Hors-série LSA Boissons – Juin 2023
Var, Bouches-du-Rhône, Gard, etc. Dès début mai, les préfets d’une vingtaine de départements ont pris des arrêtés pour interdire le remplissage des piscines. D’autres suivront à mesure que s’avancera la saison estivale. Du jamais vu de mémoire de propriétaires de piscines… si tôt dans la saison. Les météorologues le martèlent : fini le temps où l’eau coulait à flots. Cette ressource indispensable à la vie va se raréfier sous l’effet du réchauffement climatique. Autant dire que notre rapport à elle va devoir changer, pour nous qui n’avons qu’à ouvrir un robinet pour en obtenir. L’évolution de son prix va peut-être nous y aider. Car si on le compare aux tarifs en vigueur dans des pays moins arrosés que le nôtre, le prix de l’eau publique n’est pas très élevé en France. Comme pour l’énergie, on peut donc s’attendre à des hausses de prix. Mauvaise nouvelle pour les particuliers, et pour les industriels, qui ont besoin de beaucoup d’eau pour fabriquer, nettoyer des lignes de production, rincer des emballages, etc.
Certains ont même déjà dépassé le stade de la « mauvaise nouvelle » (voir sur LSA.fr). À Grigny (91), par exemple, la mairie prie l’embouteilleur Coca-Cola Europacific Partners (CCEP) de ne plus puiser d’eau dans la nappe phréatique (780 000 hl par an) qui se situe sous son usine. La pression est montée de plusieurs crans pour l’industriel depuis l’intervention récente d’une élue, relayée dans les médias. Notons que celuici ne fait a priori rien d’illégal, puisque son titre de propriété lui permet d’exploiter les ressources du sous-sol. Il n’empêche.
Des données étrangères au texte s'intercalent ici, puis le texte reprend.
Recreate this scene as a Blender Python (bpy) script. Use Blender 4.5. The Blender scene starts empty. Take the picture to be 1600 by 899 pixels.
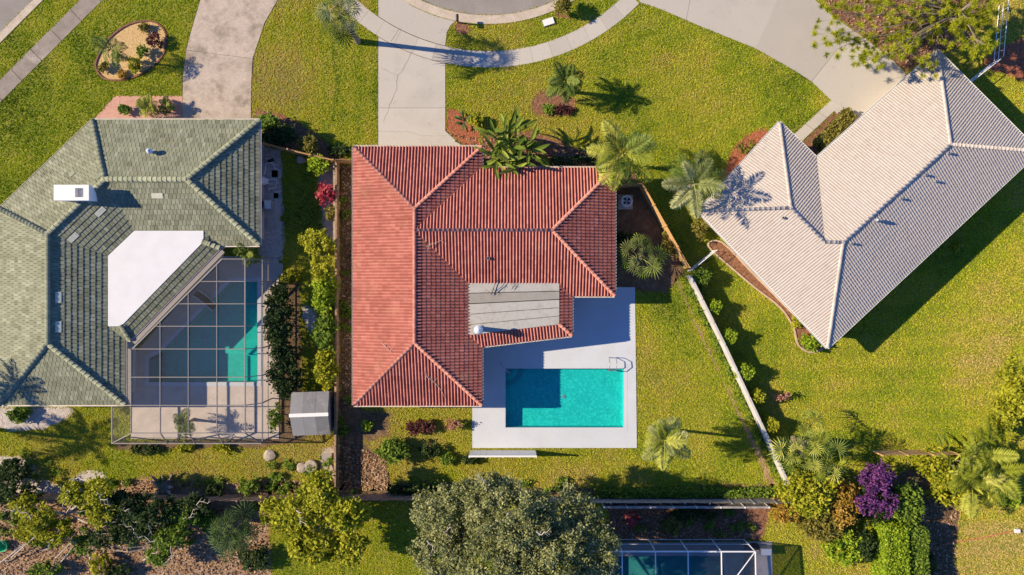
import bpy, bmesh, math, random
import numpy as np
from mathutils import Vector, Matrix
from mathutils.geometry import tessellate_polygon
R = math.radians
sc = bpy.context.scene
COL = sc.collection

# ------------------------------------------------------------------ camera, sky, sun, exposure
H = 57.0            # camera height above the ground, metres
SC = 19.05          # photograph pixels per metre on the ground
cam_d = bpy.data.cameras.new('camera'); cam_d.sensor_width = 36; cam_d.lens = 18 / (800 / SC / H)
cam_d.clip_start = 1; cam_d.clip_end = 3000
cam = bpy.data.objects.new('camera', cam_d); COL.objects.link(cam); cam.location = (0, 0, H); sc.camera = cam

ELEV, AZ = R(29.5), R(6.5)
sun_dir = Vector((math.cos(ELEV) * math.cos(AZ), -math.cos(ELEV) * math.sin(AZ), -math.sin(ELEV)))
world = bpy.data.worlds.new('World'); sc.world = world; world.use_nodes = True
wn = world.node_tree; wn.nodes.clear()
wo = wn.nodes.new('ShaderNodeOutputWorld'); wb = wn.nodes.new('ShaderNodeBackground'); ws = wn.nodes.new('ShaderNodeTexSky')
ws.sky_type = 'NISHITA'; ws.sun_disc = False; ws.sun_elevation = ELEV; ws.sun_rotation = R(270) + AZ
ws.air_density = 0.5; ws.dust_density = 0.0; ws.ozone_density = 10.0
wb.inputs[1].default_value = 0.15
wn.links.new(ws.outputs[0], wb.inputs[0]); wn.links.new(wb.outputs[0], wo.inputs[0])
sun_d = bpy.data.lights.new('sun', 'SUN'); sun_d.energy = 5.0; sun_d.angle = R(0.5); sun_d.color = (1.0, 0.83, 0.58)
sun = bpy.data.objects.new('sun', sun_d); COL.objects.link(sun)
sun.rotation_euler = sun_dir.to_track_quat('-Z', 'Y').to_euler(); sun.location = (-60, 8, 60)
sc.view_settings.view_transform = 'Standard'; sc.view_settings.look = 'None'
sc.view_settings.gamma = 1; sc.view_settings.exposure = 0.70
sc.render.engine = 'CYCLES'; sc.cycles.use_denoising = True
sc.cycles.max_bounces = 6; sc.cycles.transparent_max_bounces = 24; sc.cycles.diffuse_bounces = 3

# ------------------------------------------------------------------ helpers
def W(px, py, z=0.0):
    k = (H - z) / H / SC
    return Vector(((px - 800) * k, (449.5 - py) * k, z))
def WP(pts, z=0.0): return [W(x, y, z) for x, y in pts]
rnd = random.Random(7); NR = np.random.default_rng(11)

def tag(o, label=None, cat=None, group=None, kind=None):
    if label: o['label'] = label
    if cat: o['category'] = cat
    if group: o['group'] = group
    if kind: o['kind'] = kind
    return o
def link(name, data, parent=None):
    o = bpy.data.objects.new(name, data); COL.objects.link(o)
    if parent: o.parent = parent
    return o
def thing(name, label, cat, loc=(0, 0, 0), group=None, rz=0):
    o = link(name, None); o.location = loc; o.rotation_euler = (0, 0, rz); o.empty_display_size = .3
    return tag(o, label, cat, group)
def meshd(name, v, f, m=None, smooth=False, tint=None):
    me = bpy.data.meshes.new(name)
    if isinstance(v, np.ndarray) and isinstance(f, np.ndarray):
        nf, k = f.shape
        me.vertices.add(len(v)); me.vertices.foreach_set('co', v.astype(np.float32).ravel())
        me.loops.add(nf * k); me.loops.foreach_set('vertex_index', f.astype(np.int32).ravel())
        me.polygons.add(nf); me.polygons.foreach_set('loop_start', np.arange(0, nf * k, k, dtype=np.int32))
        me.polygons.foreach_set('loop_total', np.full(nf, k, dtype=np.int32))
        me.update(calc_edges=True)
    else:
        me.from_pydata([tuple(x) for x in v], [], f); me.update()
    if tint is not None:
        a = me.attributes.new('tint', 'FLOAT', 'FACE'); a.data.foreach_set('value', np.asarray(tint, dtype=np.float32))
    if m: me.materials.append(m)
    me.polygons.foreach_set('use_smooth', np.full(len(me.polygons), smooth, dtype=bool))
    return me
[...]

La position de CCEP France est de moins en moins tenable d’un point de vue sociétal, au fur et à mesure de la montée en puissance dans les esprits des enjeux liés à l’eau. Aux dernières nouvelles, CCEP France aurait accepté la proposition de la mairie de Grigny de se raccorder à l’eau municipale et promis de moins pomper dans la nappe phréatique…
Autre actualité chez Nestlé Waters, qui a suspendu l’utilisation de deux des six forages dédiés à son eau Hépar, puisée non loin de Vittel (Vosges). « Nestlé Waters est confronté à des conditions climatiques qui se détériorent, avec des événements tels que les sécheresses régulières suivies de fortes pluies, qui affectent les conditions d’exploitation de certains forages », indique le groupe. Deux forages auraient été identifiés comme particulièrement sensibles en raison de leur faible profondeur. Le groupe n’a pas précisé la durée de cette suspension.
Un deuxième exemple qui semble confirmer que l’eau n’est plus une ressource tout à fait comme les autres. Elle devient un bien commun et un bien local. Du côté de Vittel (entre autres lieux), des voix s’élèvent pour affirmer que la gestion et le partage de l’eau ne peuvent plus relever de la seule initiative économique. Certains vont même jusqu’à suggérer que c’est une ressource locale qui doit être utilisée localement. Pas question de la vendre pour qu’elle soit consommée ailleurs, loin de son terroir d’origine, et a fortiori exportée. Une nouvelle sorte de nationalisme guette l’eau.